What to work on:
Every line from the top of the records through the line containing "hm.build('map_building', M_PRINT, panel)" should be retyped exactly; the pictures should not.

Entries with scene source code
**********

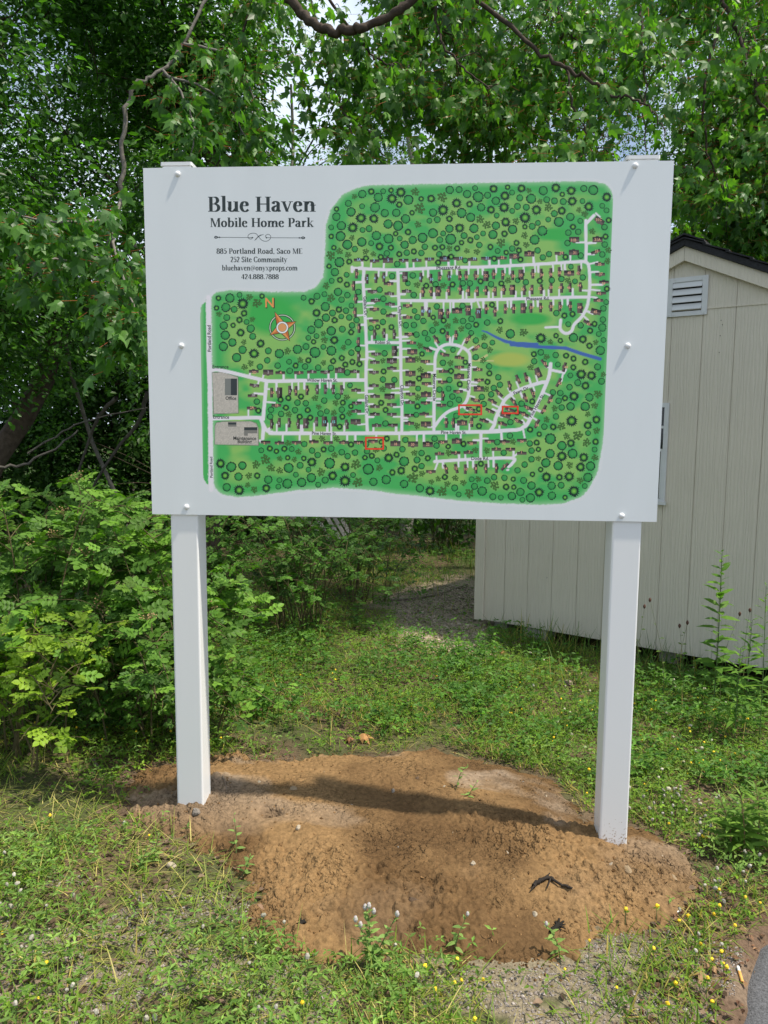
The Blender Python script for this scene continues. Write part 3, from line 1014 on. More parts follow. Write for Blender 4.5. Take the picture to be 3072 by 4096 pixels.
# homes: a dark roof with a paler half and a small porch
dk, md, bl = px_alb(58, 56, 58), px_alb(92, 84, 82), px_alb(40, 38, 40)
hbox = []
HOME_MB = []
hm = None
for i, (num, tp, colr, hp, kind, ang) in enumerate(houses):
    L, Wd = (19.5, 6.0) if kind in 'hv' else (20.5, 10.8)
    ca, sa = math.cos(math.radians(ang)), math.sin(math.radians(ang))
    fx = lambda x, y: hp + np.array([x * ca - y * sa, x * sa + y * ca])
    hbox.append((hp, L))
    hm = MB()
    HOME_MB.append(hm)
    sgn = 1 if i % 2 else -1
    hm.add(flat([fx(-L, -Wd), fx(L, -Wd), fx(L, -0.3), fx(-L, -0.3)], -0.00006), [[0, 1, 2, 3]], dk if i % 3 else bl)
    hm.add(flat([fx(-L, -0.3), fx(L, -0.3), fx(L, Wd), fx(-L, Wd)], -0.00006), [[0, 1, 2, 3]], md)
    hm.add(flat([fx(-7, Wd * sgn), fx(5, Wd * sgn), fx(5, (Wd + 3.4) * sgn), fx(-7, (Wd + 3.4) * sgn)], -0.00006), [[0, 1, 2, 3]], md if sgn > 0 else dk)
for z, r, c_ in (('D', (263, 253, 308, 379), px_alb(110, 120, 120)), ('D', (308, 253, 355, 379), px_alb(45, 55, 60)), ('D', (287, 583, 350, 600), px_alb(45, 55, 60)), ('D', (287, 600, 350, 616), px_alb(112, 118, 116)),
                 ('D', (408, 620, 508, 642), px_alb(45, 55, 60)), ('D', (408, 642, 508, 666), px_alb(112, 118, 116)), ('D', (408, 666, 436, 684), px_alb(112, 118, 116))):
    hm = MB()
    hm.add(flat([zc(z, r[0], r[1]), zc(z, r[2], r[1]), zc(z, r[2], r[3]), zc(z, r[0], r[3])], -0.00006), [[0, 1, 2, 3]], c_)
    hm.build('map_building', M_PRINT, panel)

# tree marks fill the woods and the yards between the homes
tm = MB()
icon_r = np.random.default_rng(5)
HP = np.array([h[0] for h in hbox])
keepout = [(zc('A', 1085, 1220), 110), (zc('E', 860, 250), 75), (zc('C', 640, 560), 40), (zc('C', 450, 1215), 45), (zc('C', 300, 1215), 35), (zc('C', 580, 1215), 30), (zc('D', 265, 365), 105), (zc('D', 265, 300), 70),
           (zc('D', 265, 450), 80), (zc('D', 350, 670), 110), (zc('D', 250, 165), 45), (zc('D', 240, 542), 40), (zc('E', 580, 610), 0)]
txt_spots = []
icons = []
RB = np.array([(a + b) / 2 for a, b, w in ALLR])
SEG = [(a, b, w) for a, b, w in ALLR]
cand = np.stack([icon_r.uniform(800, 2460, 45000), icon_r.uniform(725, 2000, 45000)], 1)
csd = poly_sd(cand[:, 0], cand[:, 1], MAP)
crd = np.full(len(cand), 1e9)
for a, b, w in ALLR:
    e = b - a
    t = np.clip(((cand - a) @ e) / (e @ e + 1e-9), 0, 1)
    crd = np.minimum(crd, np.hypot(*(cand - a - t[:, None] * e).T) - w)
for i in range(len(RIVER) - 1):
    a, b = RIVER[i], RIVER[i + 1]
    e = b - a
    t = np.clip(((cand - a) @ e) / (e @ e + 1e-9), 0, 1)
    crd = np.minimum(crd, np.hypot(*(cand - a - t[:, None] * e).T) - 8)
IP, IR = np.zeros((0, 2)), np.zeros(0)
for q, s_, r_ in zip(cand, csd, crd):
    rr = icon_r.choice([12, 14.5, 17.5, 19.5, 21, 23], p=[.08, .12, .2, .28, .22, .10])
    dh = np.hypot(*(HP - q).T).min()
    if dh < 60:
        rr = min(rr, 13.5)
    if s_ < rr + 6 or r_ < rr or dh < rr + 14:
        continue
    if any(np.hypot(*(q - o)) < r2 + rr * 0.6 for o, r2 in keepout):
        continue
    if len(IR) and (np.hypot(*(IP - q).T) - IR).min() < rr * 1.0:
        continue
    IP = np.vstack([IP, q])
    IR = np.append(IR, rr)
o1, f1, f2 = px_alb(8, 38, 34), px_alb(32, 124, 64), px_alb(54, 152, 78)
s1, s2c, s3 = px_alb(10, 44, 36), px_alb(48, 128, 52), px_alb(120, 195, 75)
k1, k2 = px_alb(78, 128, 56), px_alb(34, 72, 36)
for q, rr in zip(IP, IR):
    ty = icon_r.choice([0, 1, 2], p=[.52, .30, .18])
    ph = icon_r.random() * 6.28
    if ty == 0:
        n = 22
        a = np.linspace(0, 2 * math.pi, n, endpoint=False)
        ro = rr * (0.97 + 0.06 * np.cos(a * 11 + ph) + 0.03 * icon_r.standard_normal(n))
        ri = rr * (0.79 + 0.04 * icon_r.standard_normal(n))
        off = rr * 0.12
        O = np.stack([q[0] + ro * np.cos(a), q[1] + ro * np.sin(a)], 1)
        I = np.stack([q[0] + ri * np.cos(a), q[1] + ri * np.sin(a)], 1)
        I2 = np.stack([q[0] + off + 0.45 * rr * np.cos(a), q[1] - off + 0.42 * rr * np.sin(a)], 1)
        V = flat(np.vstack([O, I, I2, I]), -0.00006)
        j = np.arange(n)
        Fr = np.stack([j, (j + 1) % n, n + (j + 1) % n, n + j], 1)
        Fm = np.stack([3 * n + j, 3 * n + (j + 1) % n, 2 * n + (j + 1) % n, 2 * n + j], 1)
        C = np.vstack([np.repeat(o1[None], 2 * n, 0), np.repeat(f2[None], n, 0), np.repeat(f1[None], n, 0)])
        tm.add(V, np.vstack([Fr, Fm]), C)
        b0 = tm.n
        tm.add(flat(I2, -0.00006), [list(range(n))], f2)
    elif ty == 1:
        n = 34
        a = np.linspace(0, 2 * math.pi, n, endpoint=False) + ph
        ro = rr * np.where(np.arange(n) % 2, 0.78, 1.12) * (1 + 0.06 * icon_r.standard_normal(n))
        rm = rr * np.where(np.arange(n) % 2, 0.42, 0.62)
        O = np.stack([q[0] + ro * np.cos(a), q[1] + ro * np.sin(a)], 1)
        I = np.stack([q[0] + rm * np.cos(a), q[1] + rm * np.sin(a)], 1)
        V = flat(np.vstack([O, I, I, [q]]), -0.00006)
        j = np.arange(n)
        C = np.vstack([np.repeat(s1[None], 2 * n, 0), np.repeat(s2c[None], n, 0), s3[None]])
        tm.add(V, [[x, (x + 1) % n, n + (x + 1) % n, n + x] for x in range(n)] + [[2 * n + x, 2 * n + (x + 1) % n, 3 * n] for x in range(n)], C)
    else:
        for kk in range(13):
            a = ph + kk * 2.4
            r0 = rr * 0.92 * math.sqrt(kk / 13.0)
            cpt = q + r0 * np.array([math.cos(a), math.sin(a)])
            rs = rr * 0.24
            b = np.linspace(0, 2 * math.pi, 7, endpoint=False)
            P = np.vstack([np.stack([cpt[0] + rs * np.cos(b), cpt[1] + rs * np.sin(b)], 1), [cpt]])
            V = flat(P, -0.00006 - 0.000003 * kk)
            tm.add(V, [[x, (x + 1) % 7, 7] for x in range(7)], np.vstack([np.repeat(k2[None], 7, 0), k1[None]]))
tag(tm.build('map_trees', M_PRINT, panel), kind='stuff')

# ---- lettering
INK = px_alb(38, 50, 52)
SANS = {}


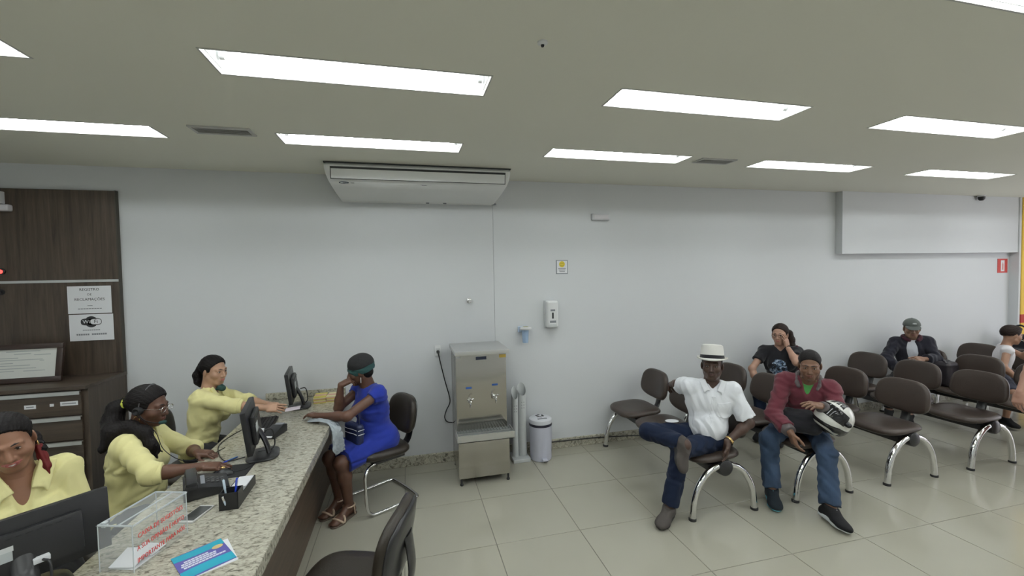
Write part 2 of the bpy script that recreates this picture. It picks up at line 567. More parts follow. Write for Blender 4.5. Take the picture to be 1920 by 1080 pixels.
# ------------------------------------------------------------------ air conditioner
def aircon():
    X0, X1 = -0.655, 0.985
    cx = (X0 + X1) / 2
    t = empty('air_conditioner', (cx, YW, HC), 'wide white ceiling mounted air conditioner against the back wall', 'air conditioner')
    hw = (X1 - X0) / 2
    # side profile (depth towards the room = -y, z down)
    P = [(-0.500, -0.010), (-0.520, -0.030), (-0.523, -0.060), (-0.512, -0.115), (-0.470, -0.160), (-0.360, -0.200), (-0.230, -0.236), (-0.13, -0.262), (-0.045, -0.272), (-0.020, -0.262), (-0.012, -0.24), (-0.012, -0.010)]
    bm = bmesh.new()
    def inset(y, z):      # ends curve inwards towards the bottom
        q = max(0.0, (-z - 0.03) / 0.25)
        return 0.085 * q ** 1.7
    xs = [-1, -0.995, -0.97, 0.97, 0.995, 1]
    rings = []
    for s in xs:
        R = []
        for y, z in P:
            sh = {1: 0.90, 0.995: 0.97, 0.97: 1.0}[abs(s)]
            yy = -0.012 + (y + 0.012) * sh
            zz = -0.005 + (z + 0.005) * (0.5 + sh / 2)
            R.append(bm.verts.new((math.copysign(hw * abs(s) - inset(y, z), s), yy, zz)))
        rings.append(R)
    n = len(P)
    for A, B in zip(rings, rings[1:]):
        for k in range(n): bm.faces.new((A[k], A[(k + 1) % n], B[(k + 1) % n], B[k]))
    bm.faces.new(rings[0][::-1]); bm.faces.new(rings[-1])
    fin('body', bm, ACW, t, smooth=True, angle=0.5)
    # outlet slot and flap, lying on the front slope
    a, b = Vector((0, -0.5205, -0.048)), Vector((0, -0.5075, -0.140))
    d = (b - a).normalized()
    nrm = Vector((0, d.z, -d.y))
    if nrm.y > 0: nrm = -nrm
    mt = frame((0, -0.524, -0.045), (1, 0, 0), d, nrm)
    boxo('outlet_slot', -hw + 0.055, hw - 0.055, 0.0, 0.105, -0.004, 0.0015, M('slot_dark', (0.03, 0.032, 0.033), rough=0.8), t, mtx=mt)
    boxo('flap', -hw + 0.062, hw - 0.062, 0.018, 0.100, 0.0, 0.006, ACW, t, bevel=0.002, mtx=mt)
    boxo('top_gasket', -hw + 0.0, hw - 0.0, -0.515, -0.05, -0.0105, -0.002, M('gasket_dark', (0.05, 0.052, 0.05), rough=0.8), t)
    # oval badge, model mark, display, drain
    c, e = Vector((0, -0.470, -0.160)), Vector((0, -0.360, -0.200))
    d2 = (e - c).normalized()
    n2 = Vector((0, d2.z, -d2.y))
    if n2.y > 0: n2 = -n2
    mt2 = frame((-hw + 0.155, -0.452, -0.1665), (1, 0, 0), -d2, n2)
    bm = bmesh.new()
    lathe(bm, [(0, 0), (1, 0), (0.93, 0.0025), (0, 0.003)], 28)
    for v in bm.verts: v.co = mt2 @ Vector((v.co.x * 0.042, v.co.y * 0.017, v.co.z))
    bd = fin('badge', bm, M('badge_blue', (0.03, 0.045, 0.07), rough=0.25), t, smooth=True)
    bm = bmesh.new()
    for x in (-0.024, -0.012, 0.0, 0.012, 0.024): box(bm, x - 0.004, x + 0.004, -0.0035, 0.0035, 0.003, 0.0038, mt2)
    fin('badge_lettering', bm, PAPER, bd)
    bm = bmesh.new()
    for x in (0.060, 0.070, 0.080): box(bm, x - 0.004, x + 0.004, -0.005, 0.003, 0.0, 0.0012, mt2)
    fin('model_mark', bm, INKG, t)
    mt3 = frame((0.02, -0.452, -0.1665), (1, 0, 0), -d2, n2)
    boxo('display', -0.034, 0.034, -0.012, 0.012, -0.001, 0.002, WHITEP, t, mtx=mt3)
    boxo('display_window', -0.022, 0.022, -0.004, 0.004, 0.001, 0.003, INKG, t, mtx=mt3)
    tubeo('drain_pipe', [(hw - 0.10, -0.06, -0.262), (hw - 0.07, -0.05, -0.262), (hw - 0.05, -0.02, -0.255)], 0.010, INKG, t)
    for x in (0.05, 0.22): boxo('clip', x, x + 0.03, -0.10, -0.09, -0.276, -0.264, INKG, t)
aircon()

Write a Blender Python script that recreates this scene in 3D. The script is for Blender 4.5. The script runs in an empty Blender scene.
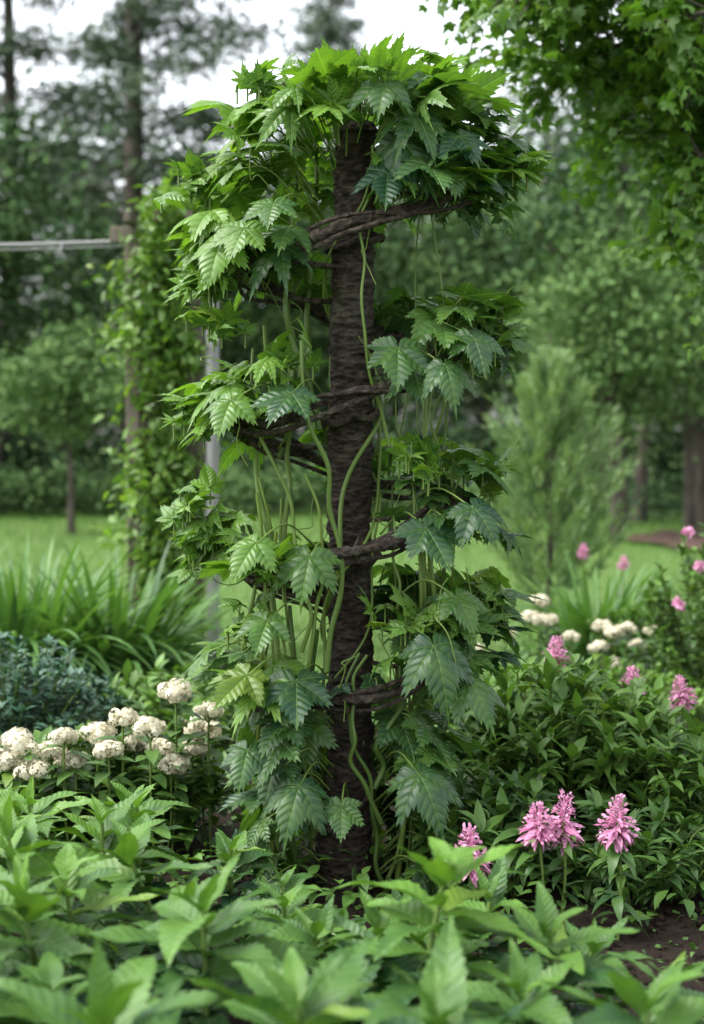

**********

Finished exercise:
The Blender Python script for this scene continues. Write part 3, from line 1014 on. More parts follow. Write for Blender 4.5. Take the picture to be 3072 by 4096 pixels.
# homes: a dark roof with a paler half and a small porch
dk, md, bl = px_alb(58, 56, 58), px_alb(92, 84, 82), px_alb(40, 38, 40)
hbox = []
HOME_MB = []
hm = None
for i, (num, tp, colr, hp, kind, ang) in enumerate(houses):
    L, Wd = (19.5, 6.0) if kind in 'hv' else (20.5, 10.8)
    ca, sa = math.cos(math.radians(ang)), math.sin(math.radians(ang))
    fx = lambda x, y: hp + np.array([x * ca - y * sa, x * sa + y * ca])
    hbox.append((hp, L))
    hm = MB()
    HOME_MB.append(hm)
    sgn = 1 if i % 2 else -1
    hm.add(flat([fx(-L, -Wd), fx(L, -Wd), fx(L, -0.3), fx(-L, -0.3)], -0.00006), [[0, 1, 2, 3]], dk if i % 3 else bl)
    hm.add(flat([fx(-L, -0.3), fx(L, -0.3), fx(L, Wd), fx(-L, Wd)], -0.00006), [[0, 1, 2, 3]], md)
    hm.add(flat([fx(-7, Wd * sgn), fx(5, Wd * sgn), fx(5, (Wd + 3.4) * sgn), fx(-7, (Wd + 3.4) * sgn)], -0.00006), [[0, 1, 2, 3]], md if sgn > 0 else dk)
for z, r, c_ in (('D', (263, 253, 308, 379), px_alb(110, 120, 120)), ('D', (308, 253, 355, 379), px_alb(45, 55, 60)), ('D', (287, 583, 350, 600), px_alb(45, 55, 60)), ('D', (287, 600, 350, 616), px_alb(112, 118, 116)),
                 ('D', (408, 620, 508, 642), px_alb(45, 55, 60)), ('D', (408, 642, 508, 666), px_alb(112, 118, 116)), ('D', (408, 666, 436, 684), px_alb(112, 118, 116))):
    hm = MB()
    hm.add(flat([zc(z, r[0], r[1]), zc(z, r[2], r[1]), zc(z, r[2], r[3]), zc(z, r[0], r[3])], -0.00006), [[0, 1, 2, 3]], c_)
    hm.build('map_building', M_PRINT, panel)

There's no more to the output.